A concert hall is not necessarily the ideal place to lend an ear to the lullaby of Broadway. The hip-hooray can sound a little staid, the ballyhoo less informally brassy than you might like. But at Carnegie Hall on Friday night, Rob Fisher, Kelli O’Hara and the New York Pops breezed through a half-century and more of American musical theater with warmth and personability that made the evening feel like a spontaneous family gathering around the living room piano.
Mr. Fisher, one of the country’s foremost conductors of the musical-theater repertory, played the helpful host, introducing the selections with anecdotes and tidbits of lore. His insights helped smooth the way through a program that, in theory, seemed haphazard and a little odd. Songs performed by Ms. O’Hara (and some surprise guests) were interspersed with lots of suites and overtures. Those suites and overtures — inevitable on a symphonic program devoted to Broadway music — can sometimes frustrate, whetting your appetite for dishes not on the menu. But what the program may have lacked in structural flow it made up in zest and variety.
The overtures alone allowed the Pops to sing in a variety of voices, from the lush warmth of Jerome Kern’s “Show Boat” to the brassy grab of Jule Styne’s “Funny Girl” to the lively bounce of Vincent Youmans’s “No, No, Nanette.” The suites were equally various and included a haunting précis of Stephen Sondheim’s “Sweeney Todd” that had an almost Ivesian quality; excerpts from Leonard Bernstein’s “Symphonic Dances” from “West Side Story”; and a snazzy potpourri from John Kander’s music for “Chicago.” (A “suite” from “Chicago” sounds a little high-toned for that tastily lowdown show, but Michael Gibson’s orchestration made room for a little raunch.)
Ms. O’Hara was in radiant voice for what was her solo concert debut at Carnegie Hall. (She was a guest artist at Barbara Cook’s recent concert.) Her selections were eclectic and appealingly personal. She had an intimate connection with virtually all the songs she sang, and her interpretations were touched by a directness of feeling that matched her purity of tone.
Harry Connick Jr., her co-star in the recent Broadway revival of “The Pajama Game,” wrote the delicate, almost melancholy arrangement for “Make Someone Happy,” from “Do Re Mi,” and the gently syncopated one for “I Have Dreamed,” from “The King and I.” (Both appear on Ms. O’Hara’s forthcoming CD, which she gently plugged.)
Ms. O’Hara invited another former co-star, Brian d’Arcy James (they were both in “Sweet Smell of Success”), to join her for two beautifully sung duets, a surging romp through Cole Porter’s “From This Moment On” and a meltingly lovely “If I Loved You.”

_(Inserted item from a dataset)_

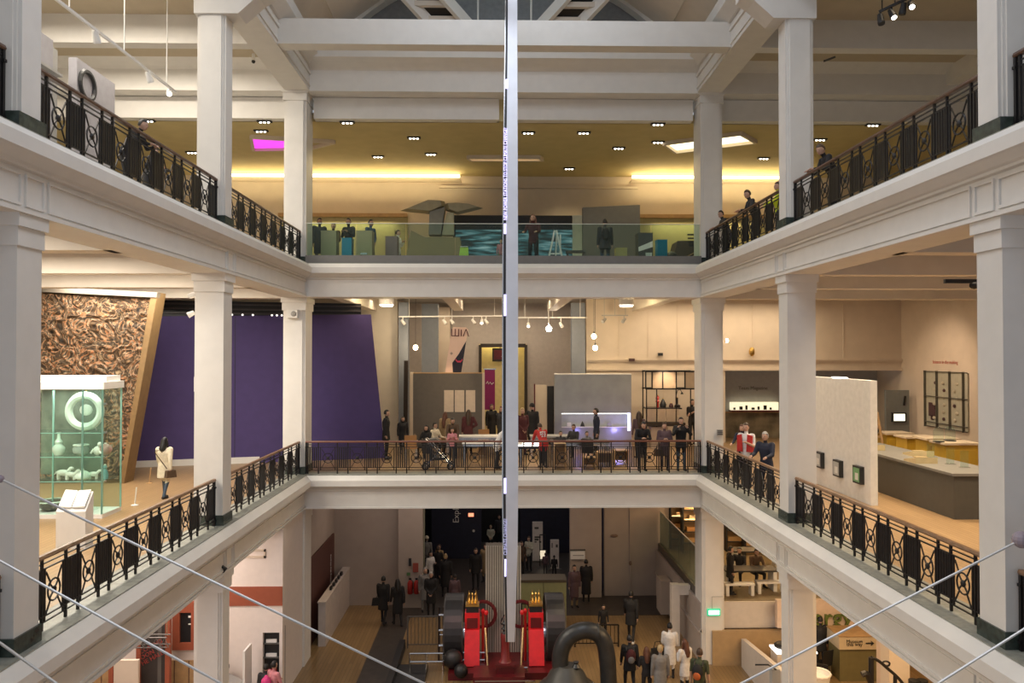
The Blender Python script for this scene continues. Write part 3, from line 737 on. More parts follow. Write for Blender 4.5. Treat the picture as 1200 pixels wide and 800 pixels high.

That heartbreaker from Rodgers and Hammerstein’s “Carousel” was a special request from Ms. O’Hara’s mother, she sweetly acknowledged. (I hereby congratulate Mom on her fine taste.) And Dad was credited with the choice of the encore, “I Could Have Danced All Night,” a reprise of sorts from Ms. O’Hara and Mr. Fisher’s recent — and thrilling — concert version of “My Fair Lady” with the New York Philharmonic.
The evening’s other guest star was Ricky Ian Gordon, a composer whose work straddles the musical-theater and classical worlds, a tricky balancing act at a time when Broadway remains primarily a marketplace for the familiar. Ms. O’Hara starred in the Off Broadway premiere of Mr. Gordon’s “My Life With Albertine” (inspired by Proust no less). He accompanied Ms. O’Hara and the orchestra on an introspective selection from the show that illustrated his gift for hazy, interestingly textured melodies. (A pity about Richard Nelson’s prosy lyrics, though.)
Titled “Broadway: Then and Now,” the concert also included, from the limited repertory of the “now,” the tender, haunting title song from Adam Guettel’s “Light in the Piazza,” which she sang with an almost meditative grace.
Ms. O’Hara starred in the Broadway production of “Piazza” at Lincoln Center Theater, which will produce “South Pacific,” with music by Mr. Guettel’s grandfather, Richard Rodgers, next season. As it happened, Ms. O’Hara performed a song from that musical too. Storing away her rich operatic tones, she let a little supple Broadway sass into her voice to sing “Wonderful Guy” and did a wonderful job. She certainly sits atop my Nellie Forbush wish list.